Chris Paliare of Toronto’s Paliare Roland, who represents the judges’ association, said his client wants to intervene “to ensure that the process that deals with the disciplining of its members is fair, appropriate, and consistent with the Judges Act, and the CJC’s bylaws and policies.”

The group is expected to support Justice Douglas’s judicial review, which asks the Federal Court to shut down the committee for allegedly appearing to be biased. Block argues the committee crossed the line when, among other things, it instructed and permitted its counsel, George Macintosh, to aggressively cross-examine witnesses supportive of the judge’s defence.

The committee “can only be inquisitorial to a point,” Paliare said.

Pratte’s unexplained resignation as independent counsel is expected to feature prominently in two of the three judicial reviews, and possibly in the two preliminary motions to be argued November 30.

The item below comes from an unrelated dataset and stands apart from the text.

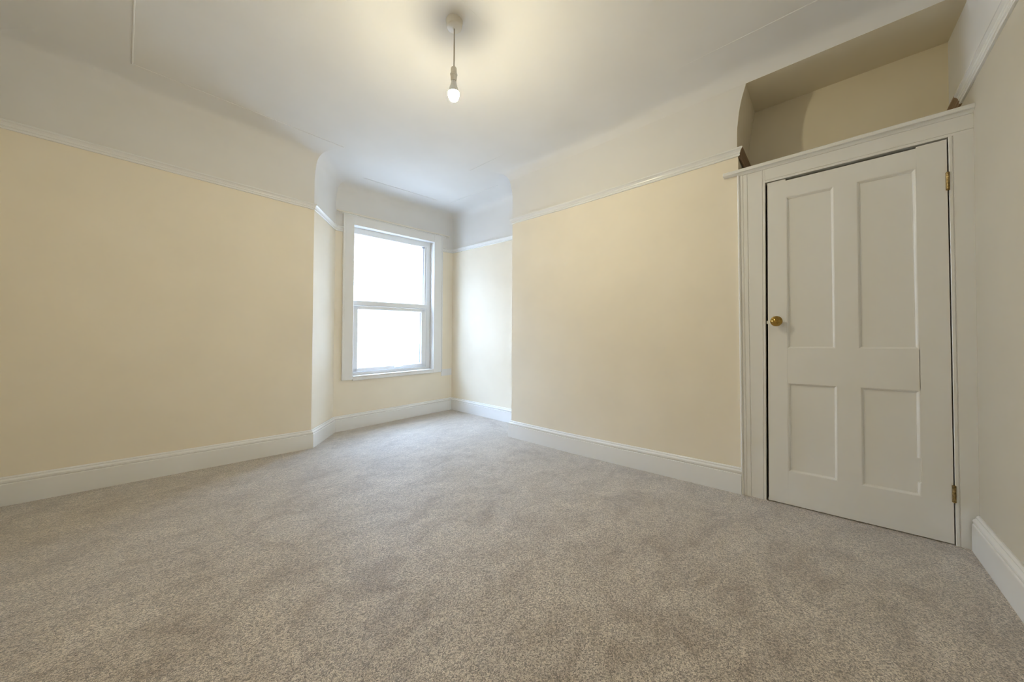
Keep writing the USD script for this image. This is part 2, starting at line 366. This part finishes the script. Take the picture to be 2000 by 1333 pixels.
CRACK = [(1.20, 1.49), (1.262, 1.497), (1.33, 1.494), (1.40, 1.500), (1.43, 1.499)]
obj('paper_seam', tube([(x, y, CEIL) for x, y in CRACK], .0006, 8), WHITE, ceiling, label='hairline seam in the ceiling beside the lamp')

# ---------------------------------------------------------------- window
win = thing('window_1', 'tall white two-pane window in the recess, glowing with daylight', kind='structure')
CT0, CT1, CZ0, CZ1 = 0.086, 1.485, -0.414, 1.558
def casing(t0, t1, z0, z1, outer):
    ms = [wbox(t0, t1, -0.021, 0.004, z0, z1, 0.003)]
    return cat(ms)
obj('casing', casing(CT0, OT0, CZ0, CZ1, 'l'), GLOSS, win)
obj('casing', casing(OT1, CT1, CZ0-0.012, CZ1, 'r'), GLOSS, win)
obj('casing', casing(OT0, OT1, OZ1, CZ1, 't'), GLOSS, win)
obj('back_bead', cat([wbox(CT0-0.004, CT0+0.016, -0.027, 0.002, CZ0, CZ1, 0.004), wbox(CT1-0.016, CT1+0.004, -0.027, 0.002, CZ0-0.012, CZ1, 0.004), wbox(CT0-0.004, CT1+0.004, -0.027, 0.002, CZ1-0.012, CZ1+0.004, 0.004)]), GLOSS, win)
D0, D1 = 0.075, 0.15
obj('reveal', cat([wbox(OT0-0.02, OT0, -0.004, D0+0.01, OZ0-0.02, OZ1+0.02, 0.001), wbox(OT1, OT1+0.02, -0.004, D0+0.01, OZ0-0.02, OZ1+0.02, 0.001), wbox(OT0-0.02, OT1+0.02, -0.004, D0+0.01, OZ1, OZ1+0.02, 0.001)]), GLOSS, win)
sill = obj('sill', wbox(OT0, OT1, -0.030, D0+0.01, OZ0-0.016, OZ0, 0.004), GLOSS, win)
obj('apron', wbox(OT0, OT1, -0.023, 0.004, -0.427, OZ0-0.014, 0.003), GLOSS, sill)
FT0, FT1 = 0.147, 1.345
def member(*a, r=0.006): return wbox(*a, r)
obj('frame', cat([member(FT0, 0.217, D0, D1, OZ0-0.01, OZ1+0.01), member(1.274, FT1, D0, D1, OZ0-0.01, OZ1+0.01), member(0.2, 1.29, D0, D1, 1.366, OZ1+0.01), member(0.2, 1.29, D0, D1, OZ0-0.02, -0.338), member(0.2, 1.29, D0, D1, 0.484, 0.546)]), UPVC, win)
obj('glazing_bead', cat([member(0.213, 0.24, D0+0.014, D1-0.02, 0.54, 1.37), member(1.25, 1.278, D0+0.014, D1-0.02, 0.54, 1.37)]), UPVC, win)
obj('gasket', cat([wbox(1.2478, 1.2502, D0+0.030, D0+0.05, 0.55, 1.36, 0.0005), wbox(1.215, 1.25, D0+0.013, D0+0.05, 1.357, 1.361, 0.0005)]), RUBBER, win)
obj('pane', wbox(0.225, 1.262, D0+0.05, D0+0.055, 0.54, 1.372, 0.0005), PANE, win, label='upper fixed pane')
sash = obj('sash', cat([member(0.221, 0.30, D0-0.012, D1-0.02, -0.334, 0.480), member(1.193, 1.271, D0-0.012, D1-0.02, -0.334, 0.480), member(0.25, 1.25, D0-0.012, D1-0.02, 0.436, 0.480), member(0.25, 1.25, D0-0.012, D1-0.02, -0.334, -0.289)]), UPVC, win, label='lower opening sash')
obj('pane', wbox(0.29, 1.203, D0+0.035, D0+0.04, -0.297, 0.444, 0.0005), PANE, sash)
obj('sash_gasket', cat([wbox(1.191, 1.193, D0+0.02, D0+0.035, -0.285, 0.43, 0.0005)]), RUBBER, sash)
obj('handle', cat([wbox(0.775, 0.845, D0-0.026, D0-0.010, -0.326, -0.305, 0.005), wbox(0.80, 0.90, D0-0.036, D0-0.024, -0.316, -0.302, 0.005)]), UPVC, sash)
# curtain track along the head of the window
trk = thing('curtain_track', 'slim white plastic curtain track along the top of the window', 'curtain track', at=tuple(wp(0.78, -0.03, 1.56)))
obj('track', wbox(-0.004, 1.588, -0.052, -0.034, 1.556, 1.571, 0.003), PLASTIC, trk)
obj('bracket', wbox(0.25, 0.275, -0.036, 0.0, 1.558, 1.570, 0.002), PLASTIC, trk)
obj('bracket', wbox(1.30, 1.325, -0.036, 0.0, 1.558, 1.570, 0.002), PLASTIC, trk)
for t in (0.010, 0.024, 0.038, 0.052, 0.066, 1.540, 1.578):
    ring = trimesh.creation.torus(0.0065, 0.0018, major_sections=14, minor_sections=6)
    rv = np.array([wp(t + q[2], -0.043 + q[0], 1.535 + q[1]) for q in ring.vertices])
    obj('glider', cat([wbox(t-0.003, t+0.003, -0.046, -0.040, 1.541, 1.557, 0.001), trimesh.Trimesh(rv, ring.faces, process=False)]), PLASTIC, trk)
trim(wbox(1.489, WL-0.006, -0.004, 0.002, -0.490, -0.392, 0.001), 'small white painted patch between the window casing and the corner', GLOSS)

# ---------------------------------------------------------------- cupboard front: casing, shelf, door
XF = 2.848
trim_n[0] += 1
cas = thing(f'trim_{trim_n[0]}', 'white painted casing and cornice shelf around the cupboard door', kind='structure')
def upright(profile_bot, profile_top, z0, z1):
    a, b = np.array(profile_bot, float), np.array(profile_top, float); n = len(a)
    v = np.vstack([np.c_[a[:, 1], a[:, 0], np.full(n, z0)], np.c_[b[:, 1], b[:, 0], np.full(n, z1)]]); f = []
    for i in range(n):
        j = (i+1) % n; f += [(i, j, n+j), (i, n+j, n+i)]
    tv, tf = trimesh.creation.triangulate_polygon(Polygon(a), engine='earcut')
    idx = [int(np.argmin(((a-q)**2).sum(1))) for q in tv]
    for t in tf:
        q = [idx[k] for k in t]; f += [tuple(q[::-1]), tuple(n+k for k in q)]
    m = trimesh.Trimesh(v, np.array(f), process=False); m.fix_normals()
    return m
def left_profile(o, i):   # (Y, X): a back band and two flutes at the outer edge, flat board, small bead at the opening
    return [(o, 2.866), (o, XF-.002), (o-.003, XF-.0075), (o-.008, XF-.0095), (o-.013, XF-.0075), (o-.016, XF-.002), (o-.0175, XF+.001), (o-.021, XF+.001), (o-.0225, XF-.002), (o-.031, XF-.002), (o-.0325, XF+.001), (o-.036, XF+.001), (o-.0375, XF-.001),
            (o-.056, XF-.001), (o-.0575, XF+.003), (o-.0605, XF+.003), (o-.062, XF), (i+.0165, XF), (i+.015, XF+.003), (i+.013, XF+.003), (i+.0115, XF-.001), (i+.002, XF-.001), (i, XF+.001), (i, 2.92), (o-.03, 2.92), (o-.03, 2.866)]
OPT = 1.0975
obj('casing', upright(left_profile(0.4495, 0.3105), left_profile(0.4665, 0.3075), -1.003, 1.203), DOORGLOSS, cas, smooth=20)
def right_profile(i, o):
    return [(i, 2.92), (i, XF+.001), (i-.002, XF-.001), (i-.0115, XF-.001), (i-.013, XF+.003), (i-.015, XF+.003), (i-.0165, XF), (o, XF), (o, 2.92)]
obj('casing', upright(right_profile(-0.4735, -0.549), right_profile(-0.4665, -0.549), -1.003, OPT), DOORGLOSS, cas)
obj('head_board', sweep([(0, 0.0), (0, 0.001), (-.0115, .0025), (-.013, -.002), (-.015, -.002), (-.0165, .001), (-.11, .001), (-.11, -.07), (0, -.07)], (XF+.001, 0.312, OPT), (XF+.001, -0.549, OPT), (0, 0, -1), (0, 0, -1), (-1, 0, 0)), DOORGLOSS, cas)
shelf = obj('shelf', box((2.815, 0.548, 1.2015), (2.866, -0.549, 1.2245), 0.003), DOORGLOSS, cas)
obj('shelf_back', box((2.862, 0.459, 1.2025), (BX, -0.549, 1.2235), 0.001), DOORGLOSS, shelf)
obj('scotia', sweep([(0, 0.002), (.024, 0.002), (.0225, -.0015), (.015, -.004), (.009, -.009), (.007, -.0135), (.0, -.015)], (XF+.001, 0.466, 1.2015), (XF+.001, -0.549, 1.2015), (-1, 0, 0), (-1, 0, 0), Z), DOORGLOSS, shelf, smooth=30)
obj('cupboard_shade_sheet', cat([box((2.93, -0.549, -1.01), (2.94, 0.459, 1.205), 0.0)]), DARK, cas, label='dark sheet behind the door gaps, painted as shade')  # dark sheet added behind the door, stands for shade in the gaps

door = thing('door_1', 'white four-panel cupboard door with a brass knob', kind='structure', at=(XF, -0.462, -1.0))
XD = XF + .003; TH = .034
def slab(poly, x0, x1):
    p = trimesh.creation.extrude_polygon(Polygon(poly), x1-x0, engine='earcut')
    v = np.array(p.vertices); return trimesh.Trimesh(np.stack([x0+v[:, 2], v[:, 0], v[:, 1]], 1), p.faces, process=False)
def member_yz(y0t, y0b, y1t, y1b, zt, zb, name, label=None):
    obj(name, slab([(y0t, zt), (y1t, zt), (y1b, zb), (y0b, zb)], XD, XD+TH), DOORGLOSS, door, label=label)
g = 0.0
ZT, ZB = 1.0905, -0.994
member_yz(.2965, .2985, .2015+g, .1965+g, ZT, ZB, 'stile')
member_yz(-.3555-g, -.362-g, -.4610, -.4690, ZT-.002, ZB, 'stile')
member_yz(.2015-g, .2015-g, -.3555+g, -.3555+g, 1.080, .974, 'rail')
member_yz(.1985-g, .198-g, -.361+g, -.361+g, -.005, -.222, 'rail')
member_yz(.1965-g, .1965-g, -.362+g, -.362+g, -.788, ZB, 'rail')
member_yz(-.028, -.0325, -.1235, -.1255, .974-g, -.005+g, 'muntin')
member_yz(-.0375, -.0365, -.1325, -.1335, -.222-g, -.788+g, 'muntin')
MOULD = [(0, 0), (0, .0118), (.0022, .0122), (.0045, .0116), (.0085, .0088), (.0118, .0048), (.0135, .0030), (.0160, .0026), (.0160, 0)]
PX = XD + .0125
def panel(y0t, y0b, y1t, y1b, zt, zb, gap=None):
    p = obj('panel', box((PX, min(y1t, y1b)-.004, zb-.004), (PX+.012, max(y0t, y0b)+.004, zt+.004), 0.001), DOORGLOSS, door)
    c = [np.array([PX, y0t, zt]), np.array([PX, y1t, zt]), np.array([PX, y1b, zb]), np.array([PX, y0b, zb])]
    inw = [np.array([0, -1, -1.0]), np.array([0, 1, -1.0]), np.array([0, 1, 1.0]), np.array([0, -1, 1.0])]
    for k in range(4):
        a, b, ma, mb = c[k], c[(k+1) % 4], inw[k], inw[(k+1) % 4]
        if gap and k == 1:
            ta = (a[2]-gap[0])/(a[2]-b[2]); tb = (a[2]-gap[1])/(a[2]-b[2]); flat = np.array([0, 1.0, 0])
            ms = [sweep(MOULD, a, a+(b-a)*ta, ma, flat, (-1, 0, 0)), sweep(MOULD, a+(b-a)*tb, b, flat, mb, (-1, 0, 0))]
            for q in ms: obj('moulding', q, DOORGLOSS, p, smooth=25)
        else:
            obj('moulding', sweep(MOULD, a, b, ma, mb, (-1, 0, 0)), DOORGLOSS, p, smooth=25)
panel(.2015, .1985, -.028, -.0325, .974, -.005)
panel(-.1235, -.1255, -.3555, -.361, .974, -.005)
panel(.198, .1965, -.0375, -.0365, -.222, -.788)
panel(-.1325, -.1335, -.361, -.362, -.222, -.788, gap=(-.585, -.712))
KY, KZ = .249, .171
knob = obj('knob', lathe([(0.0, .066), (.008, .0655), (.016, .0625), (.022, .058), (.0245, .0555), (.0255, .0535), (.0285, .0535), (.0315, .052), (.0325, .048), (.031, .043), (.024, .036), (.015, .031), (.0115, .026), (.0115, .006), (.0, .006)][::-1], (XD, KY, KZ), '-x', 48), BRASS, door, smooth=50, label='round brass knob')
obj('rose', lathe([(.0, 0), (.027, 0), (.027, .003), (.024, .006), (.014, .0085), (.0, .0085)], (XD, KY, KZ), '-x', 48), BRASS, knob, smooth=40)
obj('latch', box((XD+.003, .290, KZ-.014), (XD+.012, .306, KZ+.008), 0.002), DOORGLOSS, door)
def hinge(z0, z1, y):
    h = obj('hinge', cat([trimesh.creation.cylinder(.0062, (z1-z0)/5-.0012, sections=18, transform=trimesh.transformations.translation_matrix((XF-.0035, y, z0+(k+.5)*(z1-z0)/5))) for k in range(5)]
                         + [box((XF-.001, y-.008, z0), (XF+.004, y+.007, z1), .0005)]), OLDBRASS, door, smooth=30, label='worn brass butt hinge')
    obj('pin', trimesh.creation.cylinder(.0035, z1-z0+.004, sections=12, transform=trimesh.transformations.translation_matrix((XF-.0035, y, (z0+z1)/2))), OLDBRASS, h, smooth=30)
hinge(.822, .914, -.4625)
hinge(-.782, -.697, -.4695)

# ---------------------------------------------------------------- pendant lamp
LX, LY = 1.279, 1.622
lamp = thing('pendant_light', 'bare lit bulb hanging on a cord from a white ceiling rose', 'pendant light', at=(LX, LY, CEIL))
obj('ceiling_rose', lathe([(0, 0), (.049, 0), (.049, -.004), (.0475, -.008), (.0465, -.026), (.044, -.034), (.038, -.0385), (.012, -.041), (.008, -.044), (.0, -.044)], (LX, LY, CEIL), 'z', 56), PLASTIC, lamp, smooth=35)
cz = np.linspace(CEIL-.042, 1.628, 12)
obj('cord', tube([(LX + .0012*math.sin(9*(z-1.6)), LY, z) for z in cz], .0035), CORD, lamp, smooth=True)
holder = obj('lamp_holder', lathe([(.0, 1.634), (.009, 1.634), (.0155, 1.630), (.0175, 1.624), (.0180, 1.598), (.0170, 1.597), (.0170, 1.594), (.0190, 1.593), (.0200, 1.588), (.0190, 1.584), (.0180, 1.566), (.0170, 1.552), (.0, 1.552)], (LX, LY, 0), 'z', 32), PLASTIC, lamp, smooth=35)
obj('skirt_ring', lathe([(.0175, 1.592), (.0215, 1.592), (.0220, 1.587), (.0210, 1.583), (.0175, 1.583)], (LX, LY, 0), 'z', 32), PLASTIC, holder, smooth=35)
obj('bulb_shield_neck', lathe([(.0130, 1.556), (.0145, 1.548), (.0165, 1.538), (.0210, 1.522), (.0270, 1.504), (.0312, 1.488), (.0320, 1.482), (.0, 1.482)], (LX, LY, 0), 'z', 40), UPVC, lamp, smooth=40, label='opaque white bulb neck shaped to hold light off the ceiling')  # opaque neck added to keep lamp light off the ceiling
obj('bulb', lathe([(.0, 1.434), (.010, 1.4355), (.0195, 1.441), (.0266, 1.4505), (.0308, 1.463), (.0321, 1.473), (.0318, 1.4819), (.0, 1.4819)], (LX, LY, 0), 'z', 40), LIT, lamp, smooth=50, label='glowing frosted bulb')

Block has been questioning whether the CJC impinged on Pratte’s independence, prompting him to resign Aug. 26 — ​six days after the then-independent counsel launched an unprecedented judicial review application seeking to rein in the inquiry committee’s power to examine witnesses. Pratte and the committee had clashed previously over their respective roles.

Citing solicitor-client privilege, the CJC refused Block’s request to release “all communications” between the CJC and Pratte in relation to his resignation.

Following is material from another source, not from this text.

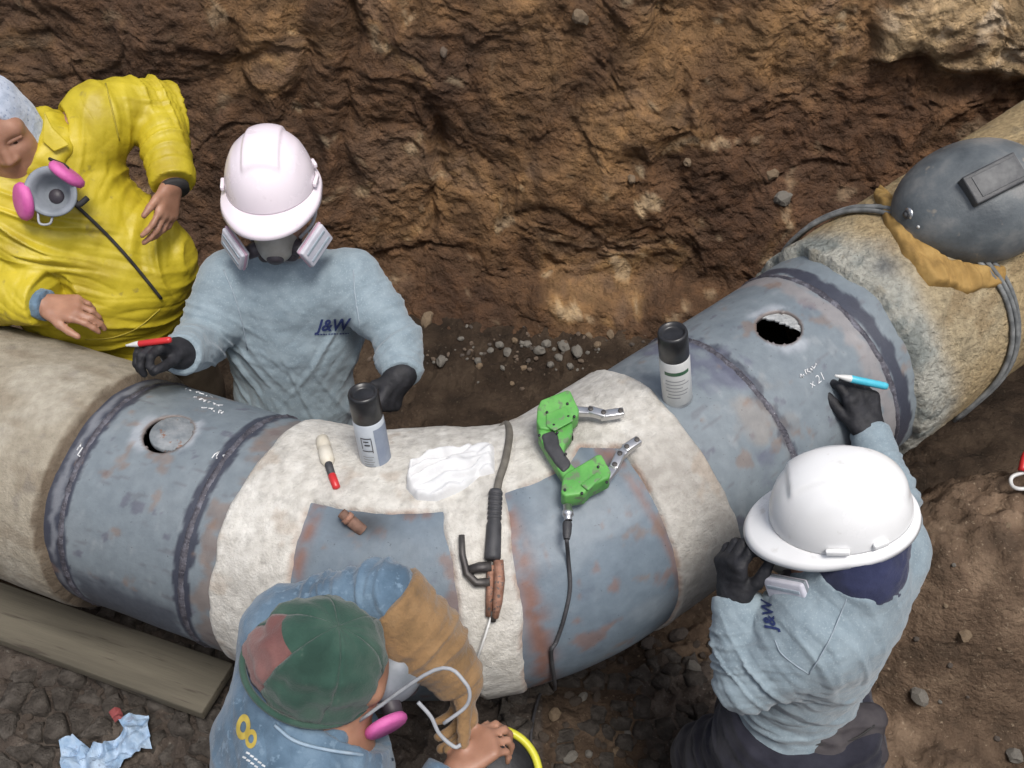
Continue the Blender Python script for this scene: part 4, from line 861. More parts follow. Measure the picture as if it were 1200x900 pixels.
def respirator(F, parent, pale=True, filt='flat', edge='filter_edge'):
    v, f = sdf_mesh([(F.ell((0, 0.072, -0.045), (0.050, 0.050, 0.052)), 0), (F.ell((0, 0.105, -0.058), (0.028, 0.025, 0.030)), 0.03), (F.cap((0, 0.085, 0.0), (0, 0.11, -0.02), 0.016, 0.02), 0.03)], 0.004)
    ms = part('respirator', v, f, M['mask_pale'] if pale else M['mask_grey'], parent)
    lathe_obj('valve', [(0, 0.014), (0.012, 0.014), (0.019, 0.010), (0.021, 0.0), (0.021, -0.012)], F.p(0, 0.122, -0.064), F.d(0, 0.9, -0.45), M['mask_dark'], ms, 20)
    v, f = sdf_mesh([(F.cap((-0.032, 0.085, -0.092), (0.032, 0.085, -0.092), 0.014), 0), (F.cap((-0.032, 0.085, -0.092), (-0.05, 0.06, -0.06), 0.014, 0.010), 0.01), (F.cap((0.032, 0.085, -0.092), (0.05, 0.06, -0.06), 0.014, 0.010), 0.01)], 0.004); part('chin_seal', v, f, M['mask_dark'], ms)
    for sx in (-1, 1):
        lathe_obj('filter_port', [(0, 0.02), (0.016, 0.02), (0.018, 0.0), (0.02, -0.02)], F.p(sx*0.050, 0.095, -0.062), F.d(sx*0.8, 0.45, -0.1), M['mask_dark'], ms, 16)
        if filt == 'flat':
            X = F.d(sx*0.50, -0.72, 0.30); X = unit(X); Z = F.d(sx*0.72, 0.55, 0.12); Z = unit(Z-np.dot(Z, X)*X); Y = np.cross(Z, X); c = F.p(sx*0.092, 0.100, -0.050)
            fl = box_obj('filter', c, X*0.044, Y*0.030, Z*0.011, M['filter_white'], ms, 0.005); box_obj('filter_rim', c-Z*0.001, X*0.0455, Y*0.0315, Z*0.0035, M[edge], fl, 0.002)
            for k in (-1, 1): box_obj('filter_rib', c+Z*0.0112+Y*0.013*k, X*0.036, Y*0.0035, Z*0.0012, M['shirt_seam'], fl, 0.0008)
        else:
            c = F.p(sx*0.088, 0.085, -0.055); ax = F.d(sx*0.80, 0.50, -0.05)
            lathe_obj('filter', [(0, 0.010), (0.033, 0.010), (0.038, 0.006), (0.039, 0.0), (0.036, -0.006), (0.02, -0.010), (0.0, -0.010)], c, ax, M['filter_pink'], ms, 36)
        tube_obj('strap', spline([F.p(sx*0.055, 0.075, -0.05), F.p(sx*0.083, 0.02, -0.05), F.p(sx*0.075, -0.06, -0.06), F.p(0, -0.11, -0.06)], 6), 0.0045, M['strap_grey'], ms, 6)
    return ms
respirator(J['F'], PB, True)

M['coat_seam'] = mat('coat_seam', (0.30,0.24,0.02), (0.38,0.30,0.03), 30, 0.7)
# ---------------------------------------------------------------- worker A: yellow rain jacket, far left
J = {}
J['F'] = Frame(atd(-2, 150, 2.42), (0.40, -0.88, -0.14), (-0.16, -0.14, 0.97))
J['neck'] = aty(48, 182, 2.20); J['pel'] = aty(160, 400, 2.16)
J['shL'] = aty(118, 132, 2.30); J['shR'] = aty(-22, 222, 2.12)
J['elL'] = aty(182, 122, 2.40); J['wrL'] = aty(203, 214, 2.18)
J['elR'] = aty(-66, 338, 2.02); J['wrR'] = aty(50, 357, 1.93)
legs_default(J, knee=(0.05, 0.05), toe=(0.3, -1, 0))
J['handL'] = ((J['wrL'], aty(190, 275, 2.07)-J['wrL'], (-0.75, -0.1, -0.3), (-0.55, -0.8, 0.1)), dict(curl=((12, 18, 10), (14, 20, 12), (18, 25, 15), (22, 30, 15)), thumb=(0.8, 0.5, 0.1), spread=9))
J['handR'] = ((J['wrR'], aty(122, 366, 1.90)-J['wrR'], (0.05, 0.2, -0.97), (0.1, -0.9, -0.1)), dict(curl=((20, 25, 15), (24, 32, 20), (30, 38, 20), (35, 40, 20)), thumb=(0.75, 0.5, 0.25), spread=1))
PA = thing('person', 'worker in bright yellow rain jacket and pale hood with hand on hip at far left', 'person', (J['pel'][0], J['pel'][1], floor_at(J['pel'][0], J['pel'][1])), 'workers round the pipe')
v, f = body_mesh(J); part('body', v, f, M['skin'], PA); eyes(J['F'], PA)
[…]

In a September 17 letter to Block filed in Federal Court, CJC general counsel Norman Sabourin insists that Pratte was not terminated and resigned for reasons that he has shared with his client, Alberta Queen’s Bench Chief Justice Neil Wittman, the vice-chair of the CJC’s judicial conduct panel. 

Block informed the CJC by letter that she could demand disclosure under the Federal Courts’ rules, but Sabourin replied that they did not apply to the requested documents. 

Block warned presiding Federal Court Prothonotary Mireille Tabib during an organizational hearing October 30, that “the solicitor-client issue may be a lot larger than perhaps you’re anticipating it will be…I expect that’s where the rubber will hit the road in this case.”